A fine review, Stuart. For me, as you know, style tipped content, but you're right, the lazy comparisons to Donnie Darko didn't help. They fooled me! Would you have given it five stars?
I really enjoyed Brick, but then again i like 'quirk' (Thumbsucker and Me You and Everyone We Know are two of my recent favs). I was really engrossed in it, and loved its world.
The friend I saw it with had exactly the same response as you Andrew and I could see where she was coming from. But I can see lots of my film studies students making it ther 'favourite recent film' when term starts next month (although maybe thats a not a positive trait, seeing as I have yet to get many of them past 'Tarantino/Peter jackson/the Matrix rocks!').
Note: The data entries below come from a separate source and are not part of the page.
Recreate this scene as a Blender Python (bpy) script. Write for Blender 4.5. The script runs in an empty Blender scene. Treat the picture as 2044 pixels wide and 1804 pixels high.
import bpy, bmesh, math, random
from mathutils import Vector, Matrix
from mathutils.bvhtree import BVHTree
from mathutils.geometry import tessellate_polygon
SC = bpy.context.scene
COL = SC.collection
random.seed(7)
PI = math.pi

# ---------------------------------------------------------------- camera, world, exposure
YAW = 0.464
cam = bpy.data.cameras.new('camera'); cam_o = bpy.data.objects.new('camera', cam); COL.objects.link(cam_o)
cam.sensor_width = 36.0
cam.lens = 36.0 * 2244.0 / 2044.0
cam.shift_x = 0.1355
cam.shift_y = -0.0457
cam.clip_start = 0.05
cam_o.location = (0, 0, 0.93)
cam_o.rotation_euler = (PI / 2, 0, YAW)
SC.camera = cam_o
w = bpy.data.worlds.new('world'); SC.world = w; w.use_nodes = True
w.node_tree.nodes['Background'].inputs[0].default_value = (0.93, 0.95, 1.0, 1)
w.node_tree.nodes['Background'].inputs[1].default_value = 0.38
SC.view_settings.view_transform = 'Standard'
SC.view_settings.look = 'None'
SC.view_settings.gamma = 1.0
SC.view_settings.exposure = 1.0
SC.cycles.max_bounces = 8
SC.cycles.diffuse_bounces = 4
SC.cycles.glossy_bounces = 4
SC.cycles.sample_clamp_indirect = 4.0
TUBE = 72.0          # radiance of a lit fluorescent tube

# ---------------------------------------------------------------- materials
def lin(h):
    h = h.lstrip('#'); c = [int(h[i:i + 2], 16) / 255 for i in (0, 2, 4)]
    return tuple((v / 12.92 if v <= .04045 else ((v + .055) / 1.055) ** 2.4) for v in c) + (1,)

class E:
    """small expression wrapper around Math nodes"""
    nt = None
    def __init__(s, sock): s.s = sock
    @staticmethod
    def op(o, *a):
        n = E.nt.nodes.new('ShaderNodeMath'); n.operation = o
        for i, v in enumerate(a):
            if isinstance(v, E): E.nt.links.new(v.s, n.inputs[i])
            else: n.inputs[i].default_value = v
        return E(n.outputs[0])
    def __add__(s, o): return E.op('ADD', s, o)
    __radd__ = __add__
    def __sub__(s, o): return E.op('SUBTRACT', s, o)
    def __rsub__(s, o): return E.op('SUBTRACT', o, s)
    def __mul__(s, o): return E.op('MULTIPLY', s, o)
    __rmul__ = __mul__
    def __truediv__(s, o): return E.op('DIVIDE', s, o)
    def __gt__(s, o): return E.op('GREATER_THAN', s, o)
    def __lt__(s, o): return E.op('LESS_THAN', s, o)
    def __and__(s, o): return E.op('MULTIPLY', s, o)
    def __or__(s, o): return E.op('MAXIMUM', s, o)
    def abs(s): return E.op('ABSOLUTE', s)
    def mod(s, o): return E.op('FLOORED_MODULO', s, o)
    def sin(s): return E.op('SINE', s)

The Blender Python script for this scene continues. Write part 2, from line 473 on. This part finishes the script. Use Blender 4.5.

I think JGL was particularly good, there was a point the film, compounded by his fabulous performance in Mysterious Skin when i suddenly thought 'wow, he's fantastic'. Is this the same boy from my fav '10 Things'!
I do think many films suffer from the Donnie Darko allusion, its become a catch-all marketing term form 'indie teen drama'. I bought Chumbscrubber from America as it looked promising (Jamie Bell, Allison Janney, Ralph Fiennes) to find a shittily pretentious 'Kids are unhappy and do bad things in suburbia whilst their parents dont care' Donnie-Darko-wannabe. I had a similar reaction to you had with Brick and violently ripped it out of the DVD player and put it straight onto ebay to wash the taste from my mouth.
Andrew -- I might have given it *** (and a half if that's possible) -- something worth watching but not that I'd particularly want to watch again or buy on dvd.
Having just finished a film degree, I can imagine that there are academics spinning out essays on all aspects of this film as we speak. I'm sure that someone somewhere is already beavering away at an essay comparing its treatment of genre to 'Blue Velvet' and the aformentioned.
The difference between this and M&Y&EWK seems to be that there Miranda July was simply making the kind of film she felt she could make whereas 'Brick' looks like the work of someone who is working within a particular mode and set of rules. I'd imagine Rian Johnson's next film will be something conventional and in the Hollywood mode now that he's got his calling card out of the way. He's less of a Wes Anderson and more of a Chris Nolan.
I completely agree with Faye. I liked Brick, and I liked Me And You And Everyone We Know (despite its flaws). From JGL's acting I felt compelled to investigate him further (I never watched Third Rock From The Sun). And Mysterious Skin, now that is phenomenal. And... I've never seen Donnie Darko. Should I?
elmsyrup -- yes definitely and I'd recommend The Director's Cut as your way in -- I saw that first and I really felt like it was a much more superior film and clearer in intent.
Nonono! The Director's cut of Donnie Darko spoils everything! The point of DD is that you make your own way, you dont want it explained!
I've not seen Brick, the reviews I read, though generally glowing with stars, never made it appeal to me. It sounded too contrived.
Incidentally, Me & You and EWK etc was one of my favourite films of the last few years. It had both style and substance, and I thought the performances, especially Miranda July, were heartwarming.
Got the Brick DVD. No extras :(
Super film mind you, second time around, and third. People should leave off buying it until another edition comes out, though.